If you pay a loan off early, you may save on interest, meaning the lender makes less than they expected. To offset that, the financial institution may charge you a prepayment fee for your early payoff.

Not all loans have prepayment fees, and are less common than they used to be, but you may see them on car loans or mortgages.

Answers to your other burning questions about loans

Got more questions about loans? We have answers.

What is a lump sum?

A lump sum refers to the full payment made at one time. The opposite of a lump sum is an installment, a smaller payment you make multiple times to equal a total value.

The loan disbursement made by your lender is usually a lump sum. You generally repay the loan in installments.

How do I choose the right loan?

There is no single best loan for everyone.
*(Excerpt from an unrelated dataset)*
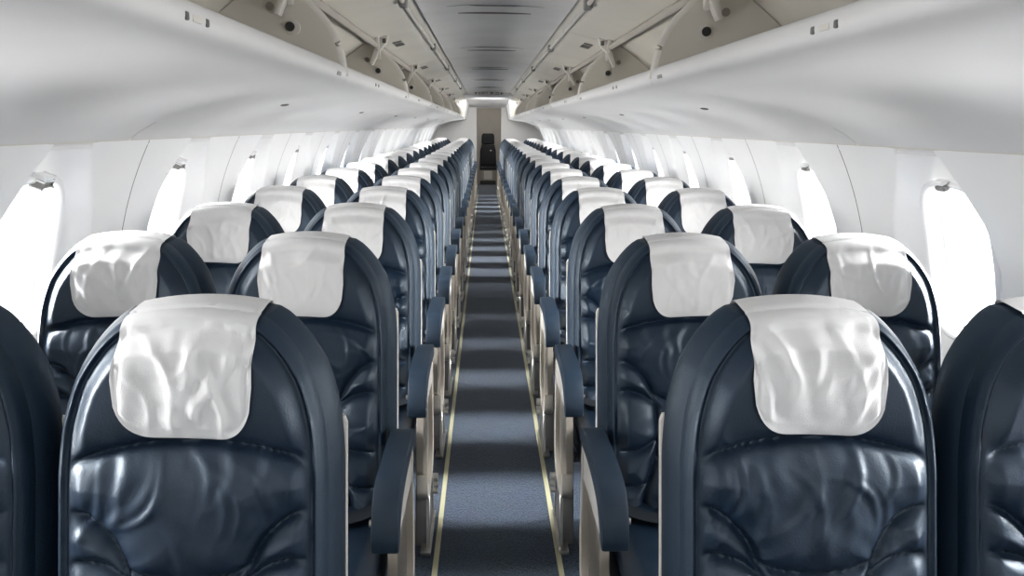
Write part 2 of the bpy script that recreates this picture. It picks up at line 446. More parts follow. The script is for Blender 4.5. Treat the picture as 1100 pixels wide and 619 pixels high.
def make_bin_meshes():
    L = BINP - .004
    d = {}
    # shell: underside and rolled lip, thin
    n = len(under); inner = [(x + .004, z + .012) for x, z in under]
    V = [(x, y, z) for y in (.002, L) for x, z in under]
    mb = MB(); mb.add(V, grid_faces(2, n, 0))
    fl = [(.475, 1.575), (.476, 1.556), (.52, 1.548), (.80, 1.518), (1.06, 1.42)]      # inside floor
    V = [(x, y, z) for y in (.002, L) for x, z in fl]
    mb.add(V, grid_faces(2, len(fl), 0, True))
    d['bin_shell'] = (mb.mesh('bin_shell', 50, recalc=False), 'bin')
    # back panel on the fuselage curve
    xs = np.linspace(.63, 1.10, 14)
    V = [(x, y, circ(x) + .0) for y in (.002, L) for x in xs]
    mb = MB(); mb.add(V, grid_faces(2, len(xs), 0, True))
    d['back_panel'] = (mb.mesh('back_panel', 50, recalc=False), 'inside')
    # divider at far end
    poly = [tuple(p) for p in arch] + [(x, circ(x) - .004) for x in np.linspace(.66, 1.06, 10)] + [(1.06, 1.42), (.80, 1.518), (.52, 1.548)]
    mb = MB(); mb.prism(poly, L - .030, L - .004, 'y', .0)
    d['divider_panel'] = (mb.mesh('divider_panel', 30), 'inside')
    # recessed moulded pocket on divider
    pk = spline([(.60, 1.545), (.59, 1.60), (.62, 1.645), (.72, 1.65), (.88, 1.63), (.90, 1.50)], 5)
    mb = MB(); mb.prism([tuple(p) for p in pk], L - .036, L - .026, 'y', .005)
    d['divider_pocket'] = (mb.mesh('divider_pocket', 40), 'cove')
    mb = MB(); mb.tube([(x, L - .017, z) for x, z in arch], .017, 10, sq=(.55, 1.))
    d['edge_trim'] = (mb.mesh('edge_trim', 60), 'edge')
    mb = MB()
    for x, z, r in ((.60, 1.69, .0135),): mb.disc((x, L - .042, z), (0, 1, 0), r, .012, 16)
    d['grommet'] = (mb.mesh('grommet', 40), 'dark')
    mb = MB(); mb.tube([(.593, L - .036, 1.688), (.593, L - .026, 1.688)], .021, 18)
    d['grommet_ring'] = (mb.mesh('grommet_ring', 40), 'edge')
    mb = MB()
    mb.disc((.655, L - .038, 1.745), (0, 1, 0), .012, .01, 12)
    d['plug'] = (mb.mesh('plug', 40), 'beige')
    mb = MB()
    for x, z in ((.90, 1.62), (.90, 1.585), (.93, 1.56)): mb.disc((x, L - .038, z), (0, 1, 0), .010, .01, 12)
    d['screw'] = (mb.mesh('screw', 40), 'dgrey')
    # hinge tube along the opening
    mb = MB(); mb.prism([(.584, 1.815), (.600, 1.800), (.622, 1.806), (.624, 1.826), (.600, 1.834)], .0, L - .02, 'y', .004)
    d['hinge_bar'] = (mb.mesh('hinge_bar', 30), 'beige_end')
    # hanging bracket near the far divider
    mb = MB()
    mb.prism([(.535, 1.866), (.600, 1.853), (.608, 1.81), (.634, 1.72), (.620, 1.715), (.585, 1.785), (.552, 1.82)], L - .085, L - .045, 'y', .005)
    mb.box((.540, L - .10, 1.850), (.612, L - .035, 1.866), .004)
    mb.prism([(L - .15, 1.852), (L - .01, 1.852), (L - .035, 1.80), (L - .055, 1.745), (L - .095, 1.80)], .582, .60, 'x', .003)
    d['hinge_bracket'] = (mb.mesh('hinge_bracket', 30), 'edge')
    mb = MB(); mb.box((.548, L - .108, 1.822), (.566, L - .094, 1.845), .003)
    d['bracket_bolt'] = (mb.mesh('bracket_bolt', 30), 'dgrey')
    # placards on the cove
    mb = MB()
    for y0, y1 in ((.22, .295), (.315, .46)):
        mb.add([(.505, y0, 1.8690), (.555, y0, 1.8555), (.555, y1, 1.8555), (.505, y1, 1.8690)], [(0, 1, 2, 3)])
    d['placard'] = (mb.mesh('placard', 40, recalc=False), 'dgrey')
    # oval vent on the underside
    mb = MB()
    b = bmesh.new(); bmesh.ops.create_uvsphere(b, u_segments=18, v_segments=8, radius=1)
    for v in b.verts: v.co = Vector((.80 + v.co.x * .014, .66 + v.co.y * .036, 1.4865 - v.co.x * .014 * .2 + v.co.z * .004))
    mb.bm(b); d['vent'] = (mb.mesh('vent', 40), 'dgrey')
    # latch plates on the lip
    mb = MB()
    mb.box((.4455, .594, 1.556), (.456, .606, 1.568), .003)
    d['latch'] = (mb.mesh('latch', 40), 'dgrey')
    mb = MB(); mb.box((.4455, .674, 1.556), (.456, .686, 1.568), .003)
    d['latch_2'] = (mb.mesh('latch', 40), 'dgrey')
    mb = MB(); mb.box((.4465, .622, 1.557), (.4545, .658, 1.567), .002)
    d['latch_plate'] = (mb.mesh('latch_plate', 40), 'edge')
    mb = MB(); mb.box((.4475, L - .16, 1.552), (.456, L - .10, 1.563), .002)
    d['lip_label'] = (mb.mesh('lip_label', 40), 'mgrey')
    mb = MB(); mb.tube([(x - .001 if x < .5 else x, L - .008, z - .0015) for x, z in under[:14]], .004, 6)
    d['lip_joint'] = (mb.mesh('lip_joint', 60), 'bin')
    mb = MB(); mb.box((.500, L - .55, 1.570), (.535, L - .50, 1.60), .004); mb.box((.488, L - .535, 1.572), (.545, L - .515, 1.585), .003)
    d['catch'] = (mb.mesh('catch', 40), 'edge')
    return d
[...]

To choose the best option for you, consider:

  • Interest rate & APR:

    How much extra will you need to pay for your loan?

  • Fees:

    How much extra cost do fees add to your payments?

  • Term:

    How long will you be paying off the loan?

  • Payment amount:

    Can you afford the monthly payment?

  • Fixed vs. variable:

    Will your loan payment always be the same? If it can go up, is there a maximum amount it can reach? Could you afford to make the largest possible payment?

  • Lender reputation:

    What kind of reviews does the lender have online? Do you find any negative news articles when you search their name online?

What happens if I pay more on my loan?

Feeling flush? Lenders may apply overpayments to the extra balance to the principal, reducing the total amount of money that you owe. Or, they may just use the extra dough to cover future payments. You may need to clearly instruct your lender how you want the additional payment to be applied.

Making larger payments will usually pay off your loan sooner. In some cases, you may end up paying less in interest as a result. Remember that you could also end up slapped with a prepayment fee, so double-check your loan terms before you use your work bonus or lottery winnings to wipe out a loan.